Fashola Cannot Ban Us - Okada Riders

Seized motorcycles (okada) at Alausa
With the clampdown by the Lagos State government biting hard on his members, Lagos State Chairman of Motorcycle Owners Association of Lagos State, MOALS, Mr. Tijani Pekis has challenged Governor Babatunde Raji Fashola to provide jobs for thousands of commercial motorcyclists (Okada riders) whose motorcycles have been seized by security agencies in the state.

In an interview on the massive clampdown on his members by the government, Pekis declared that government cannot totally ban commercial motorcyclists in the state because of the prevailing unemployment in the country. “If Governor Fashola is actually serious about checking the menace of Okada riders in the state, let him provide them all with jobs. This is the only way to check the excesses of the few ones spoiling our business,” Pekis declared.


The MOALS chairman declared that the ongoing onslaught against his members will not achieve the desired objective. ”It will be counter productive,” he added quickly. “Governor Fashola should note that our members include graduates who took to Okada business to survive when they could not find a job. How do you want able-bodied men with wives and children to survive the current harsh economic conditions when you are restricting riders on virtually all Lagos roads?

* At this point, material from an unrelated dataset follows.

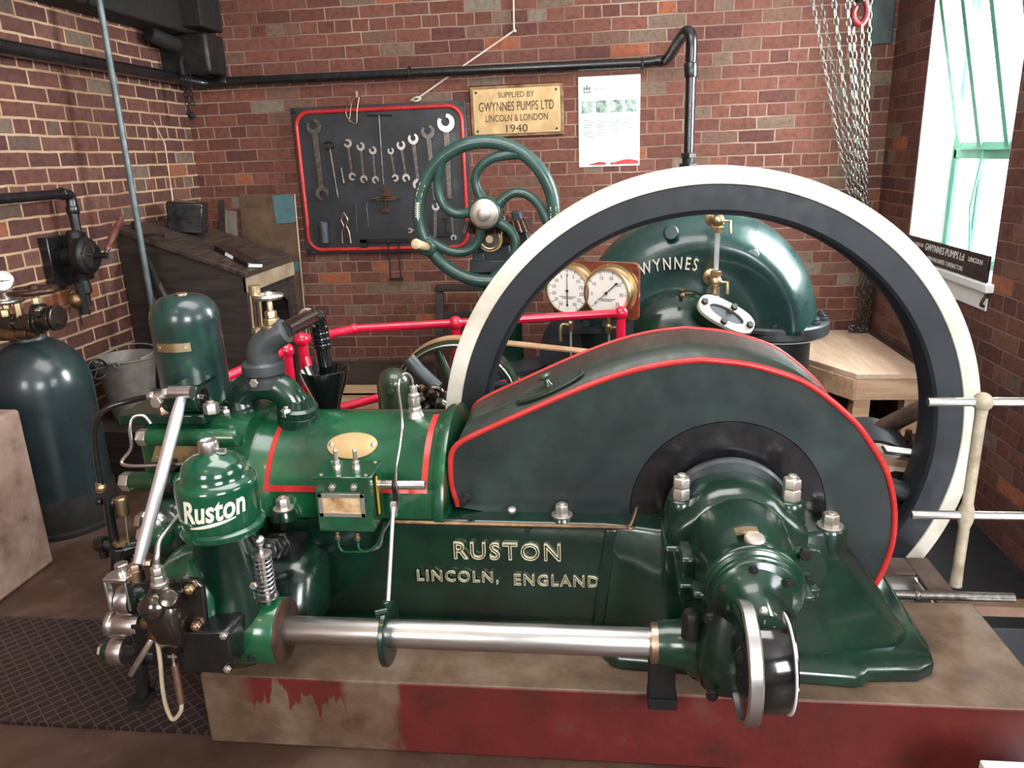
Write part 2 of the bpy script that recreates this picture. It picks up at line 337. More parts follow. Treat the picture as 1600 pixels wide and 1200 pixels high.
# ================================================================ THE SETTING
XL, XR, YB = -2.78, 1.78, 5.25
M['floor'] = surf('oily_concrete_floor', (.06, .032, .022), (.14, .085, .06), .5, nscale=2.2, bump=.35, bscale=50, stops=[(.3, (.030, .015, .010)), (.52, (.065, .034, .023)), (.72, (.15, .095, .07))], rvar=.2)
def chequer():
    m, nt, b = newmat('chequer_plate'); L = nt.links
    tc = N(nt, 'ShaderNodeTexCoord'); mp = N(nt, 'ShaderNodeMapping'); mp.inputs['Rotation'].default_value = (0, 0, math.radians(40)); L.new(tc.outputs['Object'], mp.inputs[0])
    bt = N(nt, 'ShaderNodeTexBrick'); bt.offset = 0; bt.inputs['Scale'].default_value = 1; bt.inputs['Mortar Size'].default_value = .0035; bt.inputs['Mortar Smooth'].default_value = .5
    bt.inputs['Brick Width'].default_value = .034; bt.inputs['Row Height'].default_value = .034; L.new(mp.outputs[0], bt.inputs['Vector'])
    bt.inputs['Color1'].default_value = (.032, .02, .019, 1); bt.inputs['Color2'].default_value = (.045, .028, .026, 1); bt.inputs['Mortar'].default_value = (.10, .068, .06, 1)
    L.new(bt.outputs['Color'], b.inputs['Base Color']); b.inputs['Roughness'].default_value = .42; b.inputs['Metallic'].default_value = .5
    bp = N(nt, 'ShaderNodeBump'); bp.inputs['Strength'].default_value = 1; bp.inputs['Distance'].default_value = .004; L.new(bt.outputs['Fac'], bp.inputs['Height']); L.new(bp.outputs[0], b.inputs['Normal'])
    return m
M['chequer'] = chequer()
m = MB()
m.boxp((XL, -2.6, -.15), (-.7, YB, 0)); m.boxp((-.7, -2.6, -.15), (1.13, 2.40, 0)); m.boxp((-.7, 3.1, -.15), (.78, YB, 0)); m.boxp((.78, 4.12, -.15), (XR, YB, 0)); m.boxp((1.13, -2.6, -.15), (3.2, .6, 0))
struct(m.build('floor', M['floor']))
m = MB(); m.boxp((-.8, 2.3, -1.15), (XR, 4.3, -1.0)); m.boxp((1.13, .6, -1.15), (3.2, 2.3, -1.0))
m.boxp((-.8, 2.4, -1.0), (-.7, 3.1, -.15)); m.boxp((-.7, 3.1, -1.0), (.78, 3.2, -.15)); m.boxp((.68, 3.1, -1.0), (.78, 4.12, -.15)); m.boxp((.78, 4.12, -1.0), (XR, 4.2, -.15)); m.boxp((-.8, 2.3, -1.0), (1.13, 2.4, -.15))
struct(m.build('wall_pit', M['pitshade']))
m = MB(); m.boxp((XL-.2, YB, -.2), (XR+.25, YB+.25, 3.4)); struct(m.build('wall_back', M['brick_back']))
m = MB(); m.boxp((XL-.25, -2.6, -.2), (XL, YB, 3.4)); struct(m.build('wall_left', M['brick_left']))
# right wall with the window opening (inner face X = XR, 0.24 thick)
WY0, WY1, WZ0, WZ1 = 3.70, 4.72, .93, 2.75
m = MB()
m.boxp((XR, 2.3, -1.1), (XR+.24, WY0, 3.4)); m.boxp((XR, WY1, -1.1), (XR+.24, YB, 3.4)); m.boxp((XR, WY0, -1.1), (XR+.24, WY1, WZ0)); m.boxp((XR, WY0, WZ1), (XR+.24, WY1, 3.4))
m.boxp((XR, 2.3, -1.1), (3.2, 2.5, 3.4)); m.boxp((3.2, -2.6, -1.1), (3.4, 2.5, 3.4))
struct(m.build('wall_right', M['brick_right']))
m = MB(); m.boxp((XL-.2, -2.8, -.2), (3.4, -2.6, 3.4)); struct(m.build('wall_rear', M['white']))
m = MB(); m.boxp((XL-.2, -2.8, 3.4), (3.4, YB+.2, 3.55)); struct(m.build('ceiling', M['white']))
# white sill; reveal whitened to stand for the window glare
m = MB(); m.boxp((XR-.035, WY0-.03, WZ0-.01), (XR+.24, WY1, WZ0+.03)); m.boxp((XR-.012, WY0, WZ0-.10), (XR, WY1, WZ0-.01)); struct(m.build('trim_1', M['white'], bevel=.006))
m = MB(); m.boxp((XR+.004, WY1-.012, WZ0+.03), (XR+.24, WY1, WZ1)); m.boxp((XR+.004, WY0, WZ0+.03), (XR+.24, WY0+.012, WZ1)); struct(m.build('trim_2', M['white']))
# window: green steel frame with tilted opening light
win = bpy.data.objects.new('window_1', None); COL.objects.link(win); win.location = (XR+.2, (WY0+WY1)/2, WZ0+.03); struct(win)
XW = XR+.2; f = .024
m = MB()
for y in (WY0+.025, WY1-.03): m.boxp((XW-.015, y-f, WZ0+.03), (XW+.015, y+f, WZ1))
for z in (WZ0+.05, 1.52, WZ1-.02): m.boxp((XW-.015, WY0+.02, z-f), (XW+.015, WY1-.02, z+f))
for y in (WY0+.36, WY0+.69): m.boxp((XW-.01, y-.01, WZ0+.05), (XW+.01, y+.01, 1.52))
m.build('window_frame', M['frame'], win, bevel=.003)
# opening light hinged at its foot and tilted into the room
m = MB(); b0 = V(XW-.02, 0, 1.56); b1 = V(XW-.30, 0, 2.72)
for y in (WY0+.10, WY0+.38, WY0+.66, WY1-.12): m.ribbon([b0+V(0, y, 0), b1+V(0, y, 0)], (0, .042, 0), (.035, 0, .008))
for p in (b0, b1): m.ribbon([p+V(0, WY0+.09, 0), p+V(0, WY1-.11, 0)], (.008, 0, .036), (.03, 0, -.006))
m.build('opening_light', M['frame'], win)
m = MB(); m.tube([(XW-.03, WY0+.62, 1.56), (XW-.06, WY0+.62, 1.25), (XW-.03, WY0+.62, 1.0)], .007, seg=8, smooth=False); m.sph((XW-.03, WY0+.62, 1.0), .02, (1, 1, 2)); m.build('window_stay', M['frame'], win)
m = MB(); m.boxp((XW-.002, WY0+.03, WZ0+.06), (XW+.002, WY1-.03, 1.5)); m.build('pane', M['glass'], win)
# the sign board standing on the sill
m = MB()
s0, s1 = AX(1432, 388, XR-.02), AX(1551, 433, XR-.02)
zt, zb = WZ0+.155, WZ0+.032
m.boxp((XR-.022, WY0+.01, zb), (XR-.008, WY1-.03, zt))
sb = m.build('sill_sign_board', M['black'], bevel=.002); tag(sb, 'long black maker name board standing on the white window sill', 'sign')
m = MB(); yc = WY0+.46
put_text(m, 'GWYNNES PUMPS Ld', (XR-.0225, yc+.02, zb+.086), (0, -1, 0), (0, 0, 1), (-1, 0, 0), .036, .46, extrude=.01)
put_text(m, 'LONDON', (XR-.0225, yc+.34, zb+.086), (0, -1, 0), (0, 0, 1), (-1, 0, 0), .02, .12, extrude=.01)
put_text(m, 'LINCOLN', (XR-.0225, yc-.33, zb+.086), (0, -1, 0), (0, 0, 1), (-1, 0, 0), .022, .14, extrude=.01)
put_text(m, 'MAIN MACHINERY CONTRACTORS', (XR-.0225, yc+.0, zb+.03), (0, -1, 0), (0, 0, 1), (-1, 0, 0), .022, .42, extrude=.01)
m.build('lettering', M['white'], sb)
m = MB(); q = AX(1543, 466, XR-.01)
m.tube([q+V(0, 0, .02), q+V(-.02, -.01, .0), q+V(-.025, 0, -.03), q+V(-.005, .015, -.04)], .007); m.cyl(q+V(.03, 0, .01), q+V(-.012, 0, .01), .01)
tag(m.build('wall_hook', M['rust']), 'small rusty iron hook in the brick jamb below the sill', 'hook')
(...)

“Fashola has by his recent action provided opportunity again to unscrupulous policemen and LASTMA officials to extort money from our members. That is what is happening now,” he stated. The MOALS  chairman said he was not against the government enforcing traffic laws of the state but that the manner officials were going about it calls for concern. “They are too highhanded. You seize our machines and ask us to come and pay double the amount we used in buying it. How much are we making from the business to warrant this massive clampdown?” he asked.

He appealed to the governor to release all the motorcycles seized and warn culprits to desist from flouting the traffic laws of the state. “This is the way to do things in a democracy,” he added. Okada riders who spoke with newsmen on the clampdown accused corrupt policemen of stretching the law too far by arresting riders indiscriminately in order to collect money from them.

An Okada rider who identified himself as Sule Lamidi said the rate at which policemen and other officials of the state government were arresting Okada riders and impounding their machines was alarming. “Even if you did not commit any traffic offence, they will arrest you and collect money from you. If you argue with them, they will impound your machine and when it gets to Alausa, that is the end. You can’t retrieve it again,” he stated.

Another rider who gave his name as Chukwuma Edebiri said the current onslaught against riders will soon die down. “That is how they usually start. After sometime they will get tired and leave us to operate. These people are unfair to us; they want to kill us by starving us,” he said.

Investigations revealed that the renewed onslaught against Okada riders trampling on the state traffic laws which started on Monday has led to the arrest of hundreds of Okada riders while their motorcycles were impounded and dumped at the Alausa office of the task force on environmental sanitation. A visit to the office showed a heap of motorcycles dumped in the complex.

Aspects of the traffic regulations most disobeyed by the riders included those banning them from the highways and not carrying more than one passengers. The riders were on the highways with more than one passenger and some are not even wearing their protective helmets.